On 11 Sep 2010, at 6:10, Scott Bailey wrote:

> On 09/10/2010 08:07 PM, t...@exquisiteimages.com wrote:
>> I have a situation where I receive a file with transactions that have a
>> unique key from a vendor. These transactions should only be imported into
>> my system once, but the vendor system will occasionally resend a
>> transaction by mistake.
>> 
>> The way I am currently handling this with Micorosft ADO and FoxPro files
>> is to open a table with an index on the vendor key and seek on the key. If
>> there is no match I add it, if there is a match I put it in an exception
>> file to be manually checked.
>> 
>> Using PostgreSQL I can't open a table and do seeks against an index. I
>> could do a select against the database and see if 0 records are returned,
>> but that seems to take more time than doing a seek on an index. Is there a
>> more SQL friendly way of handling this task?
> 
> Postgres isn't going to just use the index because it needs the visibility 
> information in the table. But it will be better to load all of the data into 
> a staging table using COPY and then insert the missing rows from there.
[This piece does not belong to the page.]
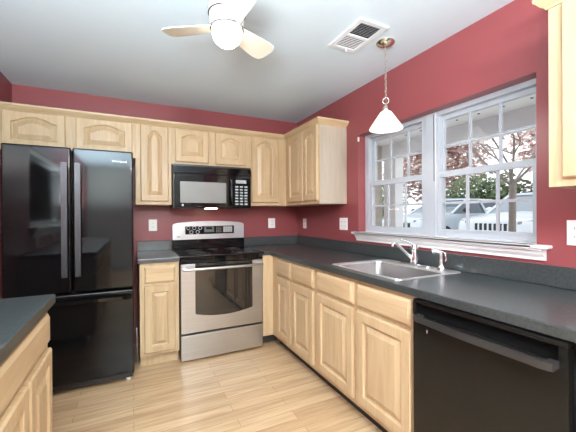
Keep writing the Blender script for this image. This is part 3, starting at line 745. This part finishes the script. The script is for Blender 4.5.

It 
> will be a ton faster than going a row at a time, looking for a match then 
> doing an insert.


This is probably the best way to go about this.

Basically you perform:
BEGIN;
-- read in data-file
COPY staging_table FROM STDIN;
Your data here
\.
-- delete duplicates
DELETE FROM staging_table USING live_table
        WHERE live_table.key = staging_table.key;
-- insert remaining data (non-duplicates)
INSERT INTO live_table (key, data1, data2, etc)
        SELECT key, data1, data2, etc
        FROM staging_table;
COMMIT;

You could add a step before deleting duplicates that would:

INSERT INTO duplicate_table (key, data1, data2, etc)
        SELECT key, data1, data2, etc
        FROM staging_table
        WHERE EXISTS (SELECT 1 FROM live_table WHERE key = staging_table.key);


The following are a few would-be-nice-to-have's that AFAIK aren't possible yet. 
Often the reason we don't have these is the SQL standard, which is a pretty 
good reason. Still...

It would be great to be able to use a WITH statement to lock down a data set 
for multiple subsequent operations, something like:

WITH nonduplicates (key, data1, data2, etc) AS (
        SELECT key, data1, data2, etc FROM staging_table
        EXCEPT
        SELECT key, data1, data2, etc FROM live_table
)
INSERT INTO live_table (key, data1, data2, etc)
        SELECT key, data1, data2, etc FROM nonduplicates
        RETURNING key, data1, data2, etc
UNION ALL
DELETE FROM staging_table USING nonduplicates
        WHERE key = nonduplicates.key
        RETURNING key, data1, data2, etc;

Or something like that. It's just an example from what I have in mind, after 
all ;)

But of course for this particular situation it would be really ideal to be able 
to just do:

MOVE * FROM staging_table TO live_table WHERE NOT EXISTS (
        SELECT 1 FROM live_table WHERE key = staging_table.key
);

Alban Hertroys

--
If you can't see the forest for the trees,
cut the trees and you'll see there is no forest.